WRITTEN PROBLEM:
Lines before the one containing "bush(1340, 800, 17.7, 80, 110, 18, 'leafy" are excluded. Repeat that line and every line after it, exactly.

STORED DATA:
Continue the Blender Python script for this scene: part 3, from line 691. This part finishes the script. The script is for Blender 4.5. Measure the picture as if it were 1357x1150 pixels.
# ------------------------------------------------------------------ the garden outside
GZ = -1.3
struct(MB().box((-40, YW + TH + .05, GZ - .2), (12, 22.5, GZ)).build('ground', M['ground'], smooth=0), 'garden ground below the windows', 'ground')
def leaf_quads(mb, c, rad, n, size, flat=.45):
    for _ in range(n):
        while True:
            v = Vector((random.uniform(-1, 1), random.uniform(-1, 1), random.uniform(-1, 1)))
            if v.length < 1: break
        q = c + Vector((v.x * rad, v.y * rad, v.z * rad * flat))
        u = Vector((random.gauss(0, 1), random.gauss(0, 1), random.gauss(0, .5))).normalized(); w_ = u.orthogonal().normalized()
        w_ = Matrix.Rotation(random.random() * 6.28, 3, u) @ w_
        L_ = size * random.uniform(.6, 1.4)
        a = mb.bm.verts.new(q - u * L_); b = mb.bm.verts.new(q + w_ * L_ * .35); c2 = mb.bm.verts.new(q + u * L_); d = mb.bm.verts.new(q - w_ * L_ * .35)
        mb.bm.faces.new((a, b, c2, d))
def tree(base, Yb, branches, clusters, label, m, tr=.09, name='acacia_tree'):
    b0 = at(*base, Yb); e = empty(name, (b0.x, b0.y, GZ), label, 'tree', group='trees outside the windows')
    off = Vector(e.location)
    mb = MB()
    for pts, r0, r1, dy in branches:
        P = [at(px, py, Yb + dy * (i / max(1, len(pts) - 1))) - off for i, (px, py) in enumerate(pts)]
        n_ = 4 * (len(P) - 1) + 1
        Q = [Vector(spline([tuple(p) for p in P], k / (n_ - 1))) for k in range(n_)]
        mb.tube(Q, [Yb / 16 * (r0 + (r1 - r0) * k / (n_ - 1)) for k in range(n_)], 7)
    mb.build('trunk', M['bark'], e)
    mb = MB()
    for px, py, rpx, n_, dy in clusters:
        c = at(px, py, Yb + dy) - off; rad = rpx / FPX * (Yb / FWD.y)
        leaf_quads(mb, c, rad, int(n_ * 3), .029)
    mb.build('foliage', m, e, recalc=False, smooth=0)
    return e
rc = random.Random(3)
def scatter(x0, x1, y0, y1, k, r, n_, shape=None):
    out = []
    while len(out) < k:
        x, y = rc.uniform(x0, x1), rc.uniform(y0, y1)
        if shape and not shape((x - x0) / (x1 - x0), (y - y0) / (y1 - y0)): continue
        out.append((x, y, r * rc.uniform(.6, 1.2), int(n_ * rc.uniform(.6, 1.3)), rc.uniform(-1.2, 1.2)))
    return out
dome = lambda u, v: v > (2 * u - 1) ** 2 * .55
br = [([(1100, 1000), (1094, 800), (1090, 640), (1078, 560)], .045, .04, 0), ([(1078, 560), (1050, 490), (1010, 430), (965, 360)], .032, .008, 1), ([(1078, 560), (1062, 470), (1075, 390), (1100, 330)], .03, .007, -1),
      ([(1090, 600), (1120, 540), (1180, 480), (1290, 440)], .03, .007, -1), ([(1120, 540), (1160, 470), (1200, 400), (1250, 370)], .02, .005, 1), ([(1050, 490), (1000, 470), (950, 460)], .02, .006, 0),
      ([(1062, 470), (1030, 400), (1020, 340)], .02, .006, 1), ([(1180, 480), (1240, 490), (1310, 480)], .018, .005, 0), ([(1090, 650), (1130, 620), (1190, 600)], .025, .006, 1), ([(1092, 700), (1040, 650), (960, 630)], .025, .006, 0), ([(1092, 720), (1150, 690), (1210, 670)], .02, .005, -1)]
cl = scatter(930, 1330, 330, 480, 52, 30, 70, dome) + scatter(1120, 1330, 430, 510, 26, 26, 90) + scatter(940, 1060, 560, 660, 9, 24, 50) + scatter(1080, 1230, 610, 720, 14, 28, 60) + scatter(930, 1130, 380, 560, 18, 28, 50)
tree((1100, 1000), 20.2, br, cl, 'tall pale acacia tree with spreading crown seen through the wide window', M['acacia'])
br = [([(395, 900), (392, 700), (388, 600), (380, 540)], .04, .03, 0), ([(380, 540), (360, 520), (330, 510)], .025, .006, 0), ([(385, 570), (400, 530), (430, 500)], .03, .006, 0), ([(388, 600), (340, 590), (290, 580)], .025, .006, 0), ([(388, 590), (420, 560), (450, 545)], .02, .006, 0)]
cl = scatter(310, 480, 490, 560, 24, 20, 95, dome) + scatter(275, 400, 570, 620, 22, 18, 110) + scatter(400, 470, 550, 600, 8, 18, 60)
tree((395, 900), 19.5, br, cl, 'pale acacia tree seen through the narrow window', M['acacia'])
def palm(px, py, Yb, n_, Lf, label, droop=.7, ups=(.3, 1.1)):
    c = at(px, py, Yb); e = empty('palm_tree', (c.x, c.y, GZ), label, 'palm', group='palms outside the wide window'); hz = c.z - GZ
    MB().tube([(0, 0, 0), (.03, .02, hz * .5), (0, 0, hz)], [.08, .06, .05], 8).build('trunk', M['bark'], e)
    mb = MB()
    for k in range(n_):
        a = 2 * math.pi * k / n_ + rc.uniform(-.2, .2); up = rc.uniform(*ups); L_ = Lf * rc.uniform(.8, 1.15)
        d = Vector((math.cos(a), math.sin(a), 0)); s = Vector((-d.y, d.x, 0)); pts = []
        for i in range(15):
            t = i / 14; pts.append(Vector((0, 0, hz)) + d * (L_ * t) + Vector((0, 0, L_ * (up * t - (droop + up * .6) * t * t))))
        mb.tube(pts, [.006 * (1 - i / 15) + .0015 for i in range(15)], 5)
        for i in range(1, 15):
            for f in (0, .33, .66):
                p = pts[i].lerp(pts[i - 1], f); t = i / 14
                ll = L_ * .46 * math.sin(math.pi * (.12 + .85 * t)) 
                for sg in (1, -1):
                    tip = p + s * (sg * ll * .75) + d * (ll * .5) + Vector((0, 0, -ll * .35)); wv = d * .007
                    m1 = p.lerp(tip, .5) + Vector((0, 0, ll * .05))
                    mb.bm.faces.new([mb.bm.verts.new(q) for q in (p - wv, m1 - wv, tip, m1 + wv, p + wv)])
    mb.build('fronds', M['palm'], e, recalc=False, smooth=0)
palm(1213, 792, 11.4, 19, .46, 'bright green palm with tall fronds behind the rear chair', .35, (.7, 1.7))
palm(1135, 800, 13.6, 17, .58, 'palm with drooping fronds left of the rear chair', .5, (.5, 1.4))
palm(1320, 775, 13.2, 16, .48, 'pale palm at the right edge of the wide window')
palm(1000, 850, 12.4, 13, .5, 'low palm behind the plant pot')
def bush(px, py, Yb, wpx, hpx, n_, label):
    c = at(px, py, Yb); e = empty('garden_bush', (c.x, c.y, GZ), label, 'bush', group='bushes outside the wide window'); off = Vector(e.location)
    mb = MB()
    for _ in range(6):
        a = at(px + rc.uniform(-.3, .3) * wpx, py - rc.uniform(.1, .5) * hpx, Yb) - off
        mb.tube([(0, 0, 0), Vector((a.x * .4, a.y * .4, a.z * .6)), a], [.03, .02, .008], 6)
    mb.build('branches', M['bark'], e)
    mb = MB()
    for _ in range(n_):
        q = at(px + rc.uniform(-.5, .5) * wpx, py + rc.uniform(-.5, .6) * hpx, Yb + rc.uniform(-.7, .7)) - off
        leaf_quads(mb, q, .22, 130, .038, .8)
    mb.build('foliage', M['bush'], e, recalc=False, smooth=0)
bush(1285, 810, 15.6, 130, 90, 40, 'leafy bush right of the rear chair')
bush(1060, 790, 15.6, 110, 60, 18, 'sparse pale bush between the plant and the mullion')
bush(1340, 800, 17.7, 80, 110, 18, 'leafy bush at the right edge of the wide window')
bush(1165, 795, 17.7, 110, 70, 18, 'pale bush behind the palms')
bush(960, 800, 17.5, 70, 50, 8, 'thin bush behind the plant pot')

RESPONSE:
bush(1340, 800, 17.7, 80, 110, 18, 'leafy bush at the right edge of the wide window')
bush(1165, 795, 17.7, 110, 70, 18, 'pale bush behind the palms')
bush(960, 800, 17.5, 70, 50, 8, 'thin bush behind the plant pot')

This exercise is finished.